# start of Data entries

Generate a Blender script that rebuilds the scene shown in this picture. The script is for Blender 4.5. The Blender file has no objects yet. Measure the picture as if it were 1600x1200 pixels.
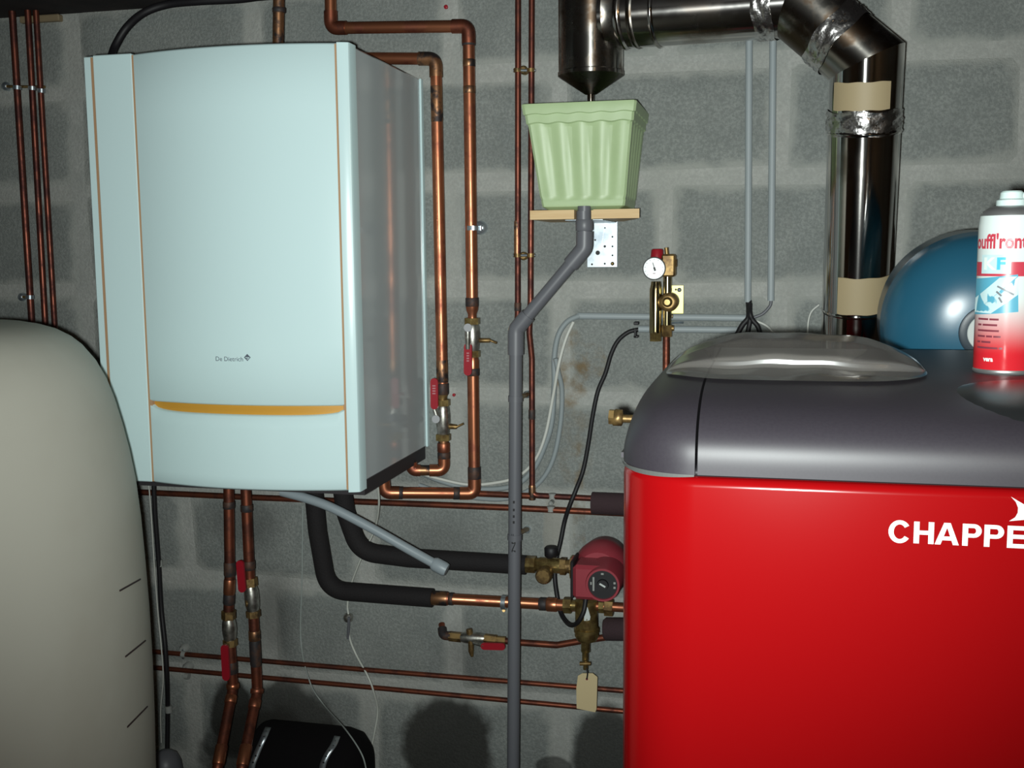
import bpy, math, random
from mathutils import Vector, Matrix
from mathutils.bvhtree import BVHTree

random.seed(7)
PI = math.pi
sc = bpy.context.scene
col = sc.collection

# ------------------------------------------------------------------ camera
F_PX, YAW, PITCH, ROLL = 1706.0, 0.2318, 0.1195, 0.0091
D, ZC = 2.0, 1.5                                   # camera distance from the wall, height
CAM = Vector((0.0, -D, ZC))
_cy, _sy, _cp, _sp = math.cos(YAW), math.sin(YAW), math.cos(PITCH), math.sin(PITCH)
FWD = Vector((-_sy * _cp, _cy * _cp, -_sp))
_r0 = Vector((_cy, _sy, 0)); _d0 = FWD.cross(_r0)
RIGHT = math.cos(ROLL) * _r0 + math.sin(ROLL) * _d0
DOWN = -math.sin(ROLL) * _r0 + math.cos(ROLL) * _d0
cd = bpy.data.cameras.new('camera'); cam = bpy.data.objects.new('camera', cd); col.objects.link(cam)
cd.sensor_width = 36.0; cd.lens = F_PX / 1600.0 * 36.0; cd.clip_start = 0.01
cam.matrix_world = Matrix(((RIGHT.x, -DOWN.x, -FWD.x, CAM.x), (RIGHT.y, -DOWN.y, -FWD.y, CAM.y),
                           (RIGHT.z, -DOWN.z, -FWD.z, CAM.z), (0, 0, 0, 1)))
sc.camera = cam

# ------------------------------------------------------------------ world, lamps, exposure
w = bpy.data.worlds.new('world'); sc.world = w; w.use_nodes = True
w.node_tree.nodes['Background'].inputs[0].default_value = (0.5, 0.6, 0.6, 1)
w.node_tree.nodes['Background'].inputs[1].default_value = 0.02
ld = bpy.data.lights.new('flash_lamp', 'SPOT'); lo = bpy.data.objects.new('flash_lamp', ld); col.objects.link(lo)
ld.energy = 62.0; ld.color = (0.93, 1.0, 0.97); ld.spot_size = math.radians(88); ld.spot_blend = 1.0
ld.shadow_soft_size = 0.010
lo.location = CAM + RIGHT * -0.022 + DOWN * 0.012
aim = FWD - DOWN * 0.17 + RIGHT * 0.05
lo.rotation_euler = aim.to_track_quat('-Z', 'Y').to_euler()
bd = bpy.data.lights.new('added_warm_lamp', 'POINT'); bo = bpy.data.objects.new('added_warm_lamp', bd); col.objects.link(bo)  # unseen warm lamp, added for orange glints on the flue
bd.energy = 2.2; bd.color = (1.0, 0.62, 0.30); bd.shadow_soft_size = 0.03
bo.location = (0.75, -2.7, 1.86)
vs = sc.view_settings
vs.view_transform = 'Standard'; vs.look = 'None'; vs.gamma = 1.0; vs.use_curve_mapping = False
vs.exposure = 0.77


# ------------------------------------------------------------------ placing by sight line at a chosen distance from the wall
def ray(px, py):
    return RIGHT * ((px - 800) / F_PX) + DOWN * ((py - 600) / F_PX) + FWD


def P(px, py, off):
    d = ray(px, py)
    return CAM + d * ((D - off) / d.y)


def depth(p):
    return (p - CAM).dot(FWD)


def SZ(wpx, p):                      # size in metres of wpx pixels at point p
    return wpx * depth(p) / F_PX


# ------------------------------------------------------------------ materials
def srgb(r, g, b):
    def f(c):
        c /= 255.0
        return c / 12.92 if c <= 0.04045 else ((c + 0.055) / 1.055) ** 2.4
    return (f(r), f(g), f(b), 1.0)


class NT:
    def __init__(self, name):
        self.m = bpy.data.materials.new(name); self.m.use_nodes = True
        self.t = self.m.node_tree; self.n = self.t.nodes
        self.b = self.n['Principled BSDF']

    def new(self, kind, **kw):
        n = self.n.new(kind)
        for k, v in kw.items(): setattr(n, k, v)
        return n

    def link(self, a, b): self.t.links.new(a, b)

    def math(self, op, a, b=None, clamp=False):
        n = self.new('ShaderNodeMath', operation=op); n.use_clamp = clamp
        for i, v in enumerate((a, b)):
            if v is None: continue
            if isinstance(v, (int, float)): n.inputs[i].default_value = v
            else: self.link(v, n.inputs[i])
        return n.outputs[0]

    def mix(self, fac, a, b, mode='MIX'):
        n = self.new('ShaderNodeMix', data_type='RGBA', blend_type=mode)
        if isinstance(fac, (int, float)): n.inputs[0].default_value = fac
        else: self.link(fac, n.inputs[0])
        for i, v in ((6, a), (7, b)):
            if isinstance(v, tuple): n.inputs[i].default_value = v
            else: self.link(v, n.inputs[i])
        return n.outputs[2]

    def pos(self):
        if not hasattr(self, '_p'): self._p = self.new('ShaderNodeNewGeometry').outputs['Position']
        return self._p

    def noise(self, scale, detail=4, rough=0.6, vec=None, stretch=None):
        v = vec or self.pos()
        if stretch:
            mp = self.new('ShaderNodeMapping'); mp.inputs['Scale'].default_value = stretch
            self.link(v, mp.inputs[0]); v = mp.outputs[0]
        n = self.new('ShaderNodeTexNoise'); n.inputs['Scale'].default_value = scale
        n.inputs['Detail'].default_value = detail; n.inputs['Roughness'].default_value = rough
        self.link(v, n.inputs['Vector'])
        return n.outputs['Fac']

    def ramp(self, fac, lo, hi):
        n = self.new('ShaderNodeMapRange', interpolation_type='SMOOTHSTEP')
        n.inputs[1].default_value = lo; n.inputs[2].default_value = hi
        self.link(fac, n.inputs[0])
        return n.outputs[0]

    def bump(self, h, dist, strength=1.0):
        n = self.new('ShaderNodeBump'); n.inputs['Distance'].default_value = dist
        n.inputs['Strength'].default_value = strength
        self.link(h, n.inputs['Height']); self.link(n.outputs[0], self.b.inputs['Normal'])


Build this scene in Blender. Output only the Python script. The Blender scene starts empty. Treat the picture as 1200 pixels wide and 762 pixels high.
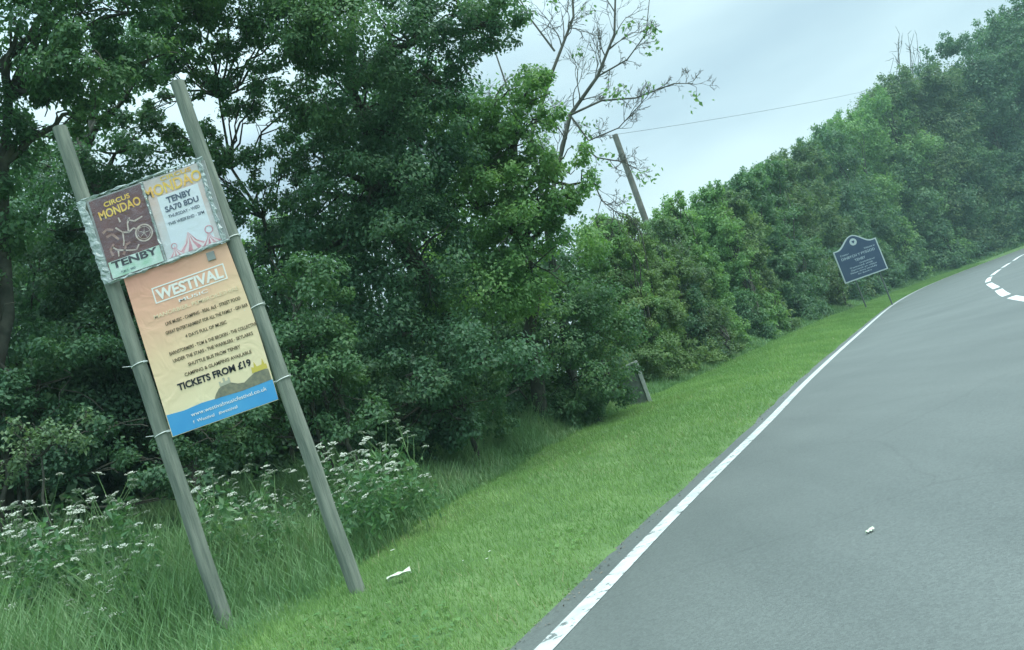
import bpy, math, random
import numpy as np
from mathutils import Vector, Matrix
random.seed(7); RNG = np.random.default_rng(7)
scene = bpy.context.scene
COL = scene.collection
R = math.radians

# ------------------------------------------------------------------ camera
ROLL = R(19.5); FPX = 1000.0; PITCH = math.atan(0.1); EYE = 1.25
cam_d = bpy.data.cameras.new('camera'); cam = bpy.data.objects.new('camera', cam_d); COL.objects.link(cam)
F = Vector((0, math.cos(PITCH), math.sin(PITCH))); RT = Vector((1, 0, 0)); DN = Vector((0, math.sin(PITCH), -math.cos(PITCH)))
ex = RT*math.cos(ROLL) + DN*math.sin(ROLL); ey = -RT*math.sin(ROLL) + DN*math.cos(ROLL)
cam.matrix_world = Matrix(((ex.x, -ey.x, -F.x, 0), (ex.y, -ey.y, -F.y, 0), (ex.z, -ey.z, -F.z, EYE), (0, 0, 0, 1)))
cam_d.sensor_width = 36; cam_d.lens = 30.0; cam_d.clip_end = 3000; cam_d.clip_start = .05
scene.camera = cam

# ------------------------------------------------------------------ sky
SUN_EL, SUN_AZ = R(62), R(110)      # azimuth measured clockwise from +Y
w = bpy.data.worlds.new('World'); scene.world = w; w.use_nodes = True
nt = w.node_tree; nt.nodes.clear()
def N(tree, t, **kw):
    n = tree.nodes.new(t)
    for k, v in kw.items(): setattr(n, k, v)
    return n
out = N(nt, 'ShaderNodeOutputWorld')
sky = N(nt, 'ShaderNodeTexSky', sky_type='NISHITA'); sky.sun_disc = False
sky.sun_elevation = SUN_EL; sky.sun_rotation = SUN_AZ
bg1 = N(nt, 'ShaderNodeBackground'); bg1.inputs[1].default_value = 0.08
nt.links.new(sky.outputs[0], bg1.inputs[0])
tc = N(nt, 'ShaderNodeTexCoord'); mp = N(nt, 'ShaderNodeMapping')
mp.inputs['Scale'].default_value = (1.2, 1.0, 4.5); mp.inputs['Rotation'].default_value = (0, R(-9), R(20))
nt.links.new(tc.outputs['Generated'], mp.inputs[0])
no = N(nt, 'ShaderNodeTexNoise'); no.inputs['Scale'].default_value = 1.7; no.inputs['Detail'].default_value = 4; no.inputs['Roughness'].default_value = .48
nt.links.new(mp.outputs[0], no.inputs['Vector'])
rp = N(nt, 'ShaderNodeValToRGB'); rp.color_ramp.elements[0].position = .34; rp.color_ramp.elements[1].position = .66
rp.color_ramp.elements[0].color = (.26, .36, .415, 1); rp.color_ramp.elements[1].color = (.41, .535, .56, 1)
nt.links.new(no.outputs[0], rp.inputs[0])
sx = N(nt, 'ShaderNodeSeparateXYZ'); nt.links.new(tc.outputs['Generated'], sx.inputs[0])
gz = N(nt, 'ShaderNodeMapRange'); gz.inputs[1].default_value = .36; gz.inputs[2].default_value = 1; gz.inputs[3].default_value = 1.0; gz.inputs[4].default_value = 3.8
nt.links.new(sx.outputs[2], gz.inputs[0])
bg2 = N(nt, 'ShaderNodeBackground'); nt.links.new(rp.outputs[0], bg2.inputs[0]); nt.links.new(gz.outputs[0], bg2.inputs[1])
mx = N(nt, 'ShaderNodeMixShader'); mx.inputs[0].default_value = .88
nt.links.new(bg1.outputs[0], mx.inputs[1]); nt.links.new(bg2.outputs[0], mx.inputs[2]); nt.links.new(mx.outputs[0], out.inputs[0])

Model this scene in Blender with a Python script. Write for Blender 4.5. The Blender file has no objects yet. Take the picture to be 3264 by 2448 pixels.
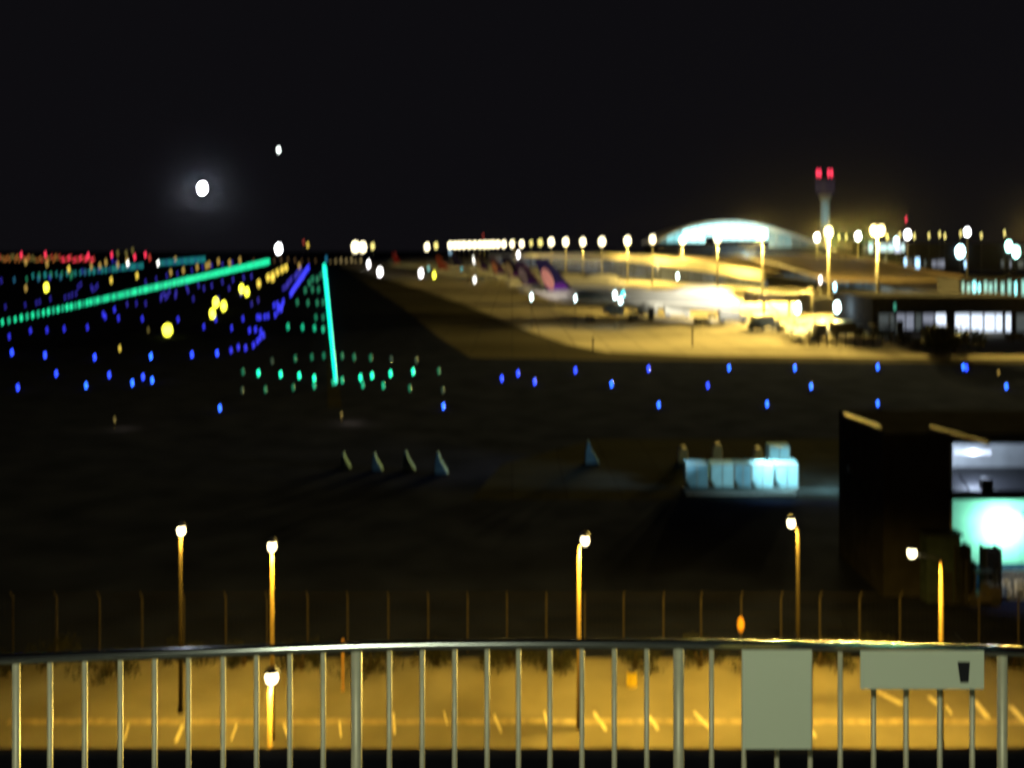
import bpy, math, random
from mathutils import Vector, Matrix
R = math.radians
random.seed(7)
sc = bpy.context.scene
COL = sc.collection

# ------------------------------------------------------------------ camera
F, HZ, CX, H = 3246.0, 800.0, 1632.0, 22.4     # focal length, horizon row, centre column (photo pixels), eye height (m)
cam_d = bpy.data.cameras.new('camera'); cam = bpy.data.objects.new('camera', cam_d); COL.objects.link(cam)
cam.location = (0, 0, H); cam.rotation_euler = (R(90), 0, 0)
cam_d.sensor_width = 36; cam_d.lens = 36 * F / 3264
cam_d.shift_y = (HZ - 1224) / 3264
cam_d.clip_start = 0.1; cam_d.clip_end = 60000
cam_d.dof.use_dof = True
cam_d.dof.focus_distance = 1.25
cam_d.dof.aperture_fstop = 3.0
cam_d.dof.aperture_ratio = 2.5
cam_d.dof.aperture_blades = 4; cam_d.dof.aperture_rotation = R(25)
sc.camera = cam

# ------------------------------------------------------------------ sky, moonlight, exposure
w = bpy.data.worlds.new('World'); sc.world = w; w.use_nodes = True
nt = w.node_tree; bg = nt.nodes['Background']
bg.inputs[0].default_value = (0.0040, 0.0037, 0.0048, 1); bg.inputs[1].default_value = 1.0
sun_d = bpy.data.lights.new('moonlight', 'SUN'); sun_d.energy = 0.08; sun_d.angle = R(0.5); sun_d.color = (.8, .85, 1)
sun = bpy.data.objects.new('moonlight', sun_d); COL.objects.link(sun); sun.rotation_euler = Vector((1632 - 645, -3246, -200)).to_track_quat('-Z', 'Y').to_euler()
sc.view_settings.view_transform = 'Standard'; sc.view_settings.look = 'None'
sc.view_settings.exposure = 0; sc.view_settings.gamma = 1
sc.cycles.use_denoising = True
sc.cycles.use_adaptive_sampling = False
sc.cycles.max_bounces = 4; sc.cycles.diffuse_bounces = 1; sc.cycles.glossy_bounces = 2
sc.cycles.sample_clamp_indirect = 0.6

# ------------------------------------------------------------------ projection helpers
def gnd(px, py):
    Y = H * F / (py - HZ)
    return Vector(((px - CX) / F * Y, Y, 0))
def at(px, py, Y):
    return Vector(((px - CX) / F * Y, Y, H - (py - HZ) / F * Y))
def z1(x, y): return x / 2.37, 700 + y / 2.37
def z2(x, y): return 800 + x / 2.37, 700 + y / 2.37
def z3(x, y): return 1600 + x / 2.458, 650 + y / 2.458
def z4(x, y): return 2400 + x / 2.37, 500 + y / 2.37
def u(x, y): return x * 1.4756, y * 1.4756

# ------------------------------------------------------------------ materials
MATS = {}
def mat(name, col, rough=.6, metal=0, noise=0, scale=1.0, emit=None, es=0, bump=0, spec=.12):
    if name in MATS: return MATS[name]
    m = bpy.data.materials.new(name); m.use_nodes = True
    n = m.node_tree; b = n.nodes['Principled BSDF']
    b.inputs['Base Color'].default_value = (*col, 1); b.inputs['Roughness'].default_value = rough
    b.inputs['Metallic'].default_value = metal; b.inputs['Specular IOR Level'].default_value = spec
    if noise or bump:
        tc = n.nodes.new('ShaderNodeTexCoord'); nz = n.nodes.new('ShaderNodeTexNoise')
        nz.inputs['Scale'].default_value = scale; nz.inputs['Detail'].default_value = 5
        n.links.new(tc.outputs['Object'], nz.inputs['Vector'])
        if noise:
            mr = n.nodes.new('ShaderNodeMapRange'); mr.inputs['From Min'].default_value = .3; mr.inputs['From Max'].default_value = .7
            mr.inputs['To Min'].default_value = 1 - noise; mr.inputs['To Max'].default_value = 1 + noise
            n.links.new(nz.outputs['Fac'], mr.inputs['Value'])
            vm = n.nodes.new('ShaderNodeVectorMath'); vm.operation = 'SCALE'; vm.inputs[0].default_value = col
            n.links.new(mr.outputs['Result'], vm.inputs['Scale'])
            n.links.new(vm.outputs['Vector'], b.inputs['Base Color'])
        if bump:
            bp = n.nodes.new('ShaderNodeBump'); bp.inputs['Strength'].default_value = bump
            n.links.new(nz.outputs['Fac'], bp.inputs['Height']); n.links.new(bp.outputs['Normal'], b.inputs['Normal'])
    if emit:
        b.inputs['Emission Color'].default_value = (*emit, 1); b.inputs['Emission Strength'].default_value = es
        m.cycles.emission_sampling = 'NONE'
    MATS[name] = m; return m
def glow(name, col, s): return mat(name, (.12, .12, .12), .4, emit=col, es=s)

def slab_mat(name, col, joint, size, noise=.15, scale=.05, rough=.75):
    """concrete or asphalt laid in bays with darker joints, tyre marks and patches"""
    m = bpy.data.materials.new(name); m.use_nodes = True; n = m.node_tree; b = n.nodes['Principled BSDF']
    b.inputs['Roughness'].default_value = rough; b.inputs['Specular IOR Level'].default_value = 0
    tc = n.nodes.new('ShaderNodeTexCoord')
    br = n.nodes.new('ShaderNodeTexBrick'); br.offset = 0; br.inputs['Scale'].default_value = 1
    br.inputs['Brick Width'].default_value = size; br.inputs['Row Height'].default_value = size
    br.inputs['Mortar Size'].default_value = .12
    br.inputs['Color1'].default_value = (*col, 1); br.inputs['Color2'].default_value = (*[c * .85 for c in col], 1)
    br.inputs['Mortar'].default_value = (*joint, 1)
    n.links.new(tc.outputs['Object'], br.inputs['Vector'])
    nz = n.nodes.new('ShaderNodeTexNoise'); nz.inputs['Scale'].default_value = scale; nz.inputs['Detail'].default_value = 6
    mp = n.nodes.new('ShaderNodeMapping'); mp.inputs['Scale'].default_value = (.4, 1.6, 1)
    n.links.new(tc.outputs['Object'], mp.inputs['Vector']); n.links.new(mp.outputs['Vector'], nz.inputs['Vector'])
    mr = n.nodes.new('ShaderNodeMapRange'); mr.inputs['From Min'].default_value = .3; mr.inputs['From Max'].default_value = .7
    mr.inputs['To Min'].default_value = 1 - noise; mr.inputs['To Max'].default_value = 1 + noise
    n.links.new(nz.outputs['Fac'], mr.inputs['Value'])
    vm = n.nodes.new('ShaderNodeVectorMath'); vm.operation = 'SCALE'
    n.links.new(br.outputs['Color'], vm.inputs[0]); n.links.new(mr.outputs['Result'], vm.inputs['Scale'])
    n.links.new(vm.outputs['Vector'], b.inputs['Base Color'])
    return m

M_dark = mat('dark_metal', (.03, .03, .035), .5, .4, .2, 3)
M_grey = mat('grey_paint', (.25, .25, .25), .6, 0, .15, 2)
M_white = mat('white_paint', (.75, .75, .73), .4, 0, .06, 1)
M_galv = mat('galvanised_steel', (.3, .3, .29), .6, 0, .15, 4)
M_tyre = mat('tyre_rubber', (.02, .02, .02), .9, 0, .2, 8)
M_glass_dark = mat('dark_glass', (.02, .025, .03), .1, 0, .2, 1)
M_cream = mat('cream_paint', (.6, .56, .45), .6, 0, .1, 1)
M_steel = mat('brushed_steel', (.5, .48, .34), .42, .2, .08, 30)
M_concrete = mat('wall_concrete', (.3, .29, .27), .85, 0, .2, .6)
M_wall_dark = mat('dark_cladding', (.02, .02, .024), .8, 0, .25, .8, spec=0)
M_roof_brown = mat('roof_sheet', (.13, .10, .065), .6, 0, .2, .08)
M_roofpale = mat('pale_roof_sheet', (.7, .68, .6), .5, 0, .12, .03)
M_navy = mat('navy_paint', (.02, .015, .06), .35, 0, .1, .5)
M_violet = mat('violet_paint', (.16, .03, .36), .35, 0, .1, .5)
M_pink = mat('pink_gold_paint', (.75, .33, .28), .35, 0, .1, .5)
M_red = mat('red_paint', (.5, .03, .04), .4, 0, .1, .5)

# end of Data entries

What the task requires:
Repeat, character for character, the lines from the one that holds "0, .25, .8, spec=0)" to the final line of the material, inclusive, and no other lines.

Exercise output:
M_wall_dark = mat('dark_cladding', (.02, .02, .024), .8, 0, .25, .8, spec=0)
M_roof_brown = mat('roof_sheet', (.13, .10, .065), .6, 0, .2, .08)
M_roofpale = mat('pale_roof_sheet', (.7, .68, .6), .5, 0, .12, .03)
M_navy = mat('navy_paint', (.02, .015, .06), .35, 0, .1, .5)
M_violet = mat('violet_paint', (.16, .03, .36), .35, 0, .1, .5)
M_pink = mat('pink_gold_paint', (.75, .33, .28), .35, 0, .1, .5)
M_red = mat('red_paint', (.5, .03, .04), .4, 0, .1, .5)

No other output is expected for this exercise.